The Zen Of Steve Jobs, A Graphic Novel That Reimagines Jobs’ Relationship With Zen Buddhist Priest

The Zen Of Steve Jobs is an 80-page graphic novel authored by Caleb Melby that tells the reimagined story of Jobs’ relationship with Zen Buddhist priest Kobun Chino Otogawa. Produced by Forbes and JESS3, The Zen of Steve Jobs is a fully-illustrated book that was inspired by “a documentary in 2009 that touched on Jobs’ study of Buddhism and how its teachings affected the aesthetic of Apple products” viewed by JESS3’s CEO and founder Jesse Thomas.

A behind-the-scenes short of the making of The Zen of Steve Jobs:

An illustrated depiction of Steve Jobs’ friendship with Zen Buddhist Kobun Chino Otogawa and the impact it had on Jobs’ career.

Apple cofounder Steve Jobs (1955-2011) had such an enormous impact on so many people that his life often took on aspects of myth. But much of his success was due to collaboration with designers, engineers and thinkers. The Zen of Steve Jobs tells the story of Jobs’ relationship with one such person: Kobun Chino Otogawa.

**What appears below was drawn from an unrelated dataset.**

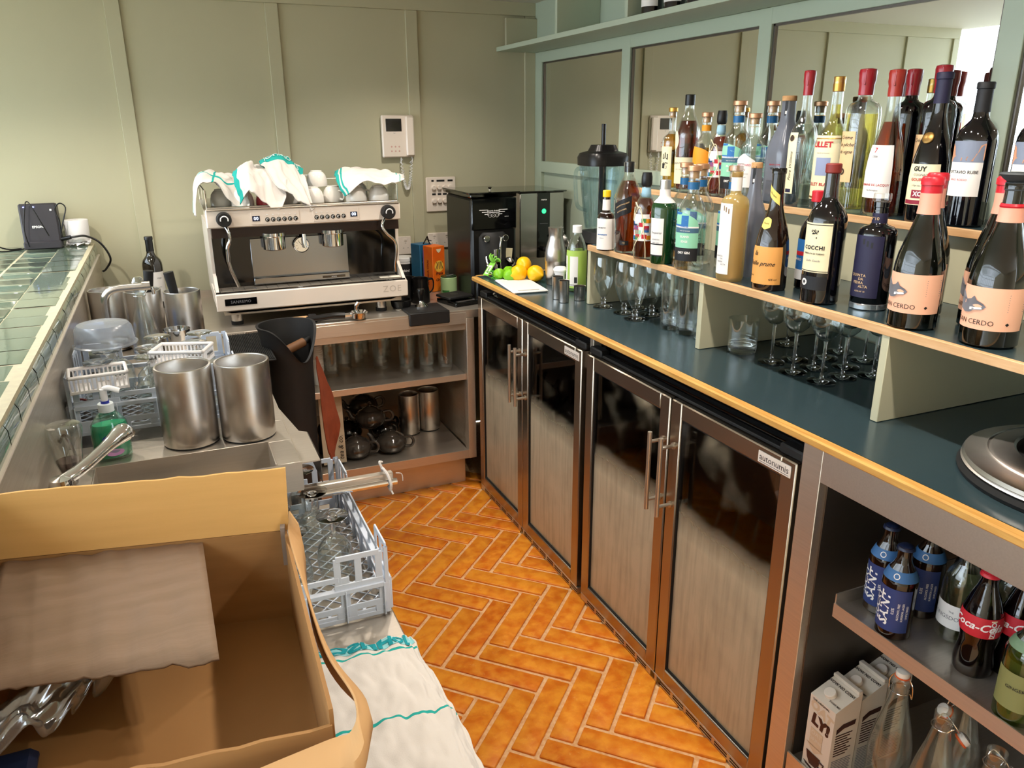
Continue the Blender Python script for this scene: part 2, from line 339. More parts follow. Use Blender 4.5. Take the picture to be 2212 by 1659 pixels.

Kobun was a Zen Buddhist priest who emigrated to the U.S. from Japan in the early 1970s. He was an innovator, lacked appreciation for rules and was passionate about art and design. Kobun was to Buddhism as Jobs was to the computer business: a renegade and maverick. It wasn’t long before the two became friends–a relationship that was not built to last.

This graphic book is a reimagining of that friendship. The story moves back and forward in time, from the 1970s to 2011, but centers on the period after Jobs’ exile from Apple in 1985 when he took up intensive study with Kobun. Their time together was integral to the big leaps that Apple took later on with its product design and business strategy.

Told using stripped down dialogue and bold calligraphic panels, The Zen of Steve Jobs explores how Jobs might have honed his design aesthetic via Eastern religion before choosing to identify only what he needs and leave the rest behind.